A first concert for some? The horror of attacking girls in Manchester - Women's Agenda

A first concert for some? The horror of attacking girls in Manchester

For many of the pre teen and teenage girls who attended Ariana Grande’s performance in Manchester on Monday night, it may have been their first ever real concert.

Many may have counted down the days leading up to seeing their idol. They may have planned out meticulously what they were going to wear. They may have listened to Ariana’s latest album ‘Dangerous Woman’ on the way to the venue, singing aloud and dancing in the backseat of their parent’s car. They may have met some of their peers and friends just before entering the arena, hugging and jumping up and down excitedly like teenage girls do.

The Manchester attack had a sickening twist on similar and recent events in other parts of Europe: that this time girls and young women appear to have been specifically targeted.

As a former Nickelodeon star, Ariana Grande’s fan base is largely made up of adolescent girls and young women, and so such a crowd was always likely to make up the 21,000 seat Manchester Arena where she was performing Monday night.

Twenty two people have now been confirmed dead, including an eight-year-old girl and Georgina Callander (pictured above in 2015), an 18-year-old woman who’d earlier tweeted how excited she was to be going to the event.
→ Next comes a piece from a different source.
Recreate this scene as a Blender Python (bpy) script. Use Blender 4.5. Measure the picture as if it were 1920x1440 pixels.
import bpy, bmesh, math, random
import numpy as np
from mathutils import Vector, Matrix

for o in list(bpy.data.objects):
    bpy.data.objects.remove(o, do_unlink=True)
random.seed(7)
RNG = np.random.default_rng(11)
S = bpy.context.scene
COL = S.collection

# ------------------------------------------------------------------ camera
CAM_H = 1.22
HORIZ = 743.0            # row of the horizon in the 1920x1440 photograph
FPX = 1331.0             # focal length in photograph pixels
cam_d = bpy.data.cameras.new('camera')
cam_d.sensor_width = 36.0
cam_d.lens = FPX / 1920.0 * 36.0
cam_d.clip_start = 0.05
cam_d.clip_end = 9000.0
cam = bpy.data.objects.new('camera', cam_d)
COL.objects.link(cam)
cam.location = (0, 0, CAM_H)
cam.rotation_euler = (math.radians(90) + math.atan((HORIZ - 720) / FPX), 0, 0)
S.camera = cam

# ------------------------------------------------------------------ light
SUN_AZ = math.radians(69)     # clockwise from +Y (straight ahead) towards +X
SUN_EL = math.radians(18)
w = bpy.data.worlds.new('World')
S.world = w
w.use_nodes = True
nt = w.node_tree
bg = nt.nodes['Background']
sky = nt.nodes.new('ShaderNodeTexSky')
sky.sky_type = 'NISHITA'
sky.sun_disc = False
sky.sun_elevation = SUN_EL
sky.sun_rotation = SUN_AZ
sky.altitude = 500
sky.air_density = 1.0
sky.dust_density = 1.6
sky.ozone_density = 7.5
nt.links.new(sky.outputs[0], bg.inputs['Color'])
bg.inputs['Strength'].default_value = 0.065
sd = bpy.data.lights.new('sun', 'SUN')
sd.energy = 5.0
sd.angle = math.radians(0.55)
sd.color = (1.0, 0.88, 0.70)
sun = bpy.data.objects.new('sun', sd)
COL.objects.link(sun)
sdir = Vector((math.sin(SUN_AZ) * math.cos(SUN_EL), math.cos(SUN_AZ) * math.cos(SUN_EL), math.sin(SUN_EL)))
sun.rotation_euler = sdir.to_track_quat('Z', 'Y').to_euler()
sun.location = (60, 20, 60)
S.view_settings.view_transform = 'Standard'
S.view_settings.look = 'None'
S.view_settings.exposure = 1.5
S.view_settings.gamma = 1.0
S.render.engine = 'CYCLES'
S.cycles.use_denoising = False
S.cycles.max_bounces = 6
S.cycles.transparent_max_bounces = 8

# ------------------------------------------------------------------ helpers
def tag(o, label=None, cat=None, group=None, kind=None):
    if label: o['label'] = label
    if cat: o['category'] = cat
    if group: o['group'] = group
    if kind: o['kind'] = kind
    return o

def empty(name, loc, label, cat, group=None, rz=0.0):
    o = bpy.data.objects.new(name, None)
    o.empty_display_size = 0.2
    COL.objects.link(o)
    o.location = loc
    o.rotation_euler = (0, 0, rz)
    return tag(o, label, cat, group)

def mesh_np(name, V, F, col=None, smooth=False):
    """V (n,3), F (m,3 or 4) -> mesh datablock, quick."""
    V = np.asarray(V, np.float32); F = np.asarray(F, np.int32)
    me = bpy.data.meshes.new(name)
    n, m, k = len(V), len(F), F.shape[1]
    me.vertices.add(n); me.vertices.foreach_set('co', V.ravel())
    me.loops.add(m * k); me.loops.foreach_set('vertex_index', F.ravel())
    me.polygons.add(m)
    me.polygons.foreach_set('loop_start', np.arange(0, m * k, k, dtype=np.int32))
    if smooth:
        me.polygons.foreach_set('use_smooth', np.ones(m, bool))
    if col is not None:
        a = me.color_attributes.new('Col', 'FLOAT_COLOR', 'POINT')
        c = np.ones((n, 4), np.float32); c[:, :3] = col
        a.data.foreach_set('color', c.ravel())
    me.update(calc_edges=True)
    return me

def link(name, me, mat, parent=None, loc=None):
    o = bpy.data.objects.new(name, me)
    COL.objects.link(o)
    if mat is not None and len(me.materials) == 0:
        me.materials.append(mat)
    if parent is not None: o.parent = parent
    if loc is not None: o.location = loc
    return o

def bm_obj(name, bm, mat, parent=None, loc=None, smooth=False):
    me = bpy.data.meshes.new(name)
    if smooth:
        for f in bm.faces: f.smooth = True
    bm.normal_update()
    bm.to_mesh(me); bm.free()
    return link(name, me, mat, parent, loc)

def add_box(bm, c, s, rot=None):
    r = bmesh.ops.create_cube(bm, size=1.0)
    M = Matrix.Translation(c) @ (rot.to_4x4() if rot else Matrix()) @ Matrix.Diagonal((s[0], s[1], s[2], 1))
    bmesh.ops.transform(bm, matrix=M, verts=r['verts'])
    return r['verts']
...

Dozens more are injured.

They were there to celebrate the music of one of their most-loved performers: to forget school or work, just for a few hours. They were there to be themselves, to connect with other like-minded young women over a shared love for the music that gives them so much joy.
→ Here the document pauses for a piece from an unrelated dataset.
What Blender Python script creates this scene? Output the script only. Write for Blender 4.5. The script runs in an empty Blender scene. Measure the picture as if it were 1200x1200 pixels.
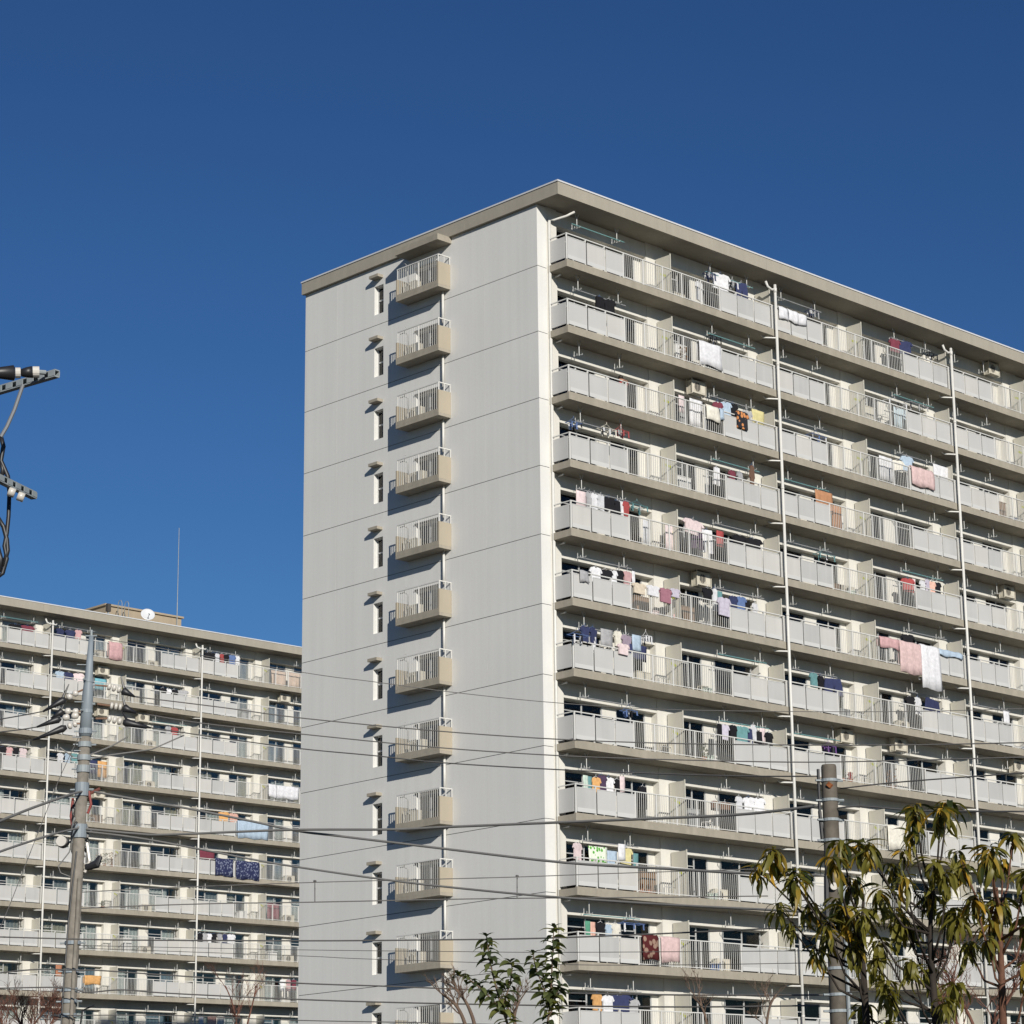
import bpy, bmesh, math, random
from mathutils import Vector, Matrix
rnd = random.Random(7)
SC = bpy.context.scene
COL = SC.collection
# ---------------------------------------------------------------- camera, sky, sun, exposure
cam = bpy.data.cameras.new('camera'); camo = bpy.data.objects.new('camera', cam); COL.objects.link(camo)
R = Vector((0.67624162, -0.73610345, -0.0291373)); U = Vector((-0.16943782, -0.193907, 0.96627682)); F = Vector((0.71692963, 0.64849965, 0.25585175))
m = Matrix((R, U, -F)).transposed().to_4x4(); m.translation = Vector((-65.31719, -67.21375, 1.5827))
camo.matrix_world = m
cam.sensor_width = 36; cam.lens = 36*2995.953/1200; cam.shift_x = -0.183817; cam.shift_y = 0.010688
cam.clip_start = .5; cam.clip_end = 6000
SC.camera = camo
SUN_EL, SUN_AZ = math.radians(21.7), math.radians(207.6)          # azimuth clockwise from +Y
w = bpy.data.worlds.new('World'); SC.world = w; w.use_nodes = True
nt = w.node_tree; bg = nt.nodes['Background']
sky = nt.nodes.new('ShaderNodeTexSky'); sky.sky_type = 'NISHITA'; sky.sun_disc = False
sky.sun_elevation = SUN_EL; sky.sun_rotation = SUN_AZ; sky.altitude = 0; sky.air_density = 1.2; sky.dust_density = 0.0; sky.ozone_density = 7.0
sk = nt.nodes.new('ShaderNodeVectorMath'); sk.operation = 'SCALE'; sk.inputs['Scale'].default_value = .685       # deep dry winter sky: one even contrast curve over the whole dome
gm = nt.nodes.new('ShaderNodeGamma'); gm.inputs[1].default_value = 1.4
nt.links.new(sky.outputs[0], sk.inputs[0]); nt.links.new(sk.outputs[0], gm.inputs[0]); nt.links.new(gm.outputs[0], bg.inputs[0]); bg.inputs[1].default_value = 0.05
sl = bpy.data.lights.new('sun', 'SUN'); sl.energy = 4.8; sl.angle = math.radians(.53); sl.color = (1, .95, .87)
so = bpy.data.objects.new('sun', sl); COL.objects.link(so)
sd = Vector((math.sin(SUN_AZ)*math.cos(SUN_EL), math.cos(SUN_AZ)*math.cos(SUN_EL), math.sin(SUN_EL)))
so.rotation_euler = sd.to_track_quat('Z', 'Y').to_euler(); so.location = (-40, -80, 60)
vs = SC.view_settings; vs.view_transform = 'Standard'; vs.look = 'None'; vs.exposure = 0; vs.gamma = 1; vs.use_curve_mapping = False

# ---------------------------------------------------------------- materials
MATS = {}
def mat(name, col, rough=.7, var=.06, scale=.8, streak=0., metal=0., bump=0., spec=.3, fine=0.):
    if name in MATS: return MATS[name]
    M = bpy.data.materials.new(name); M.use_nodes = True; n = M.node_tree.nodes; l = M.node_tree.links
    b = n['Principled BSDF']; b.inputs['Roughness'].default_value = rough; b.inputs['Metallic'].default_value = metal
    b.inputs['Specular IOR Level'].default_value = spec
    tc = n.new('ShaderNodeTexCoord'); geo = n.new('ShaderNodeNewGeometry')
    ns = n.new('ShaderNodeTexNoise'); ns.inputs['Scale'].default_value = scale; ns.inputs['Detail'].default_value = 5
    l.new(geo.outputs['Position'], ns.inputs['Vector'])
    mr = n.new('ShaderNodeMapRange'); mr.inputs['From Min'].default_value = .3; mr.inputs['From Max'].default_value = .7
    mr.inputs['To Min'].default_value = 1-var; mr.inputs['To Max'].default_value = 1+var
    l.new(ns.outputs['Fac'], mr.inputs['Value']); val = mr.outputs[0]
    if streak:
        mp = n.new('ShaderNodeMapping'); mp.inputs['Scale'].default_value = (2.2, 2.2, .06); l.new(geo.outputs['Position'], mp.inputs['Vector'])
        n2 = n.new('ShaderNodeTexNoise'); n2.inputs['Scale'].default_value = 1.6; n2.inputs['Detail'].default_value = 6; l.new(mp.outputs[0], n2.inputs['Vector'])
        m2 = n.new('ShaderNodeMapRange'); m2.inputs['From Min'].default_value = .32; m2.inputs['From Max'].default_value = .68
        m2.inputs['To Min'].default_value = 1-streak; m2.inputs['To Max'].default_value = 1+streak*.6
        l.new(n2.outputs['Fac'], m2.inputs['Value'])
        mm = n.new('ShaderNodeMath'); mm.operation = 'MULTIPLY'; l.new(val, mm.inputs[0]); l.new(m2.outputs[0], mm.inputs[1]); val = mm.outputs[0]
    if fine:
        n3 = n.new('ShaderNodeTexNoise'); n3.inputs['Scale'].default_value = 9; n3.inputs['Detail'].default_value = 4; l.new(geo.outputs['Position'], n3.inputs['Vector'])
        m3 = n.new('ShaderNodeMapRange'); m3.inputs['From Min'].default_value = .3; m3.inputs['From Max'].default_value = .7
        m3.inputs['To Min'].default_value = 1-fine; m3.inputs['To Max'].default_value = 1+fine; l.new(n3.outputs['Fac'], m3.inputs['Value'])
        mm = n.new('ShaderNodeMath'); mm.operation = 'MULTIPLY'; l.new(val, mm.inputs[0]); l.new(m3.outputs[0], mm.inputs[1]); val = mm.outputs[0]
    vm = n.new('ShaderNodeVectorMath'); vm.operation = 'SCALE'; vm.inputs[0].default_value = col; l.new(val, vm.inputs['Scale'])
    l.new(vm.outputs[0], b.inputs['Base Color'])
    if bump:
        bp = n.new('ShaderNodeBump'); bp.inputs['Strength'].default_value = bump; bp.inputs['Distance'].default_value = .02
        l.new(ns.outputs['Fac'], bp.inputs['Height']); l.new(bp.outputs[0], b.inputs['Normal'])
    MATS[name] = M; return M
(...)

You can imagine that many may have also represented everything the perpetrators of these types of attacks so often hate: girls expressing themselves in what they wear and how they behave. Girls celebrating life and music and friends and freedom. Girls with opinions and an attitude and ambitions to make the world their own.

Attacks like this are always sickening, but intentionally aiming to kill and maim as many girls and young women as possible is especially evil.

Do you remember the first concert you attended as an adolescent? Either by yourself or with an escort? I certainly do, I recall the friends I was with, the set list played and the quirky behaviour of the lead singer in the band I was watching. I recall the danger that lurked in the mosh pit, and yelling over the music to make smalltalk with boys in the crowd.

But I don’t recall ever feeling like someone might intentionally aim to kill or maim me.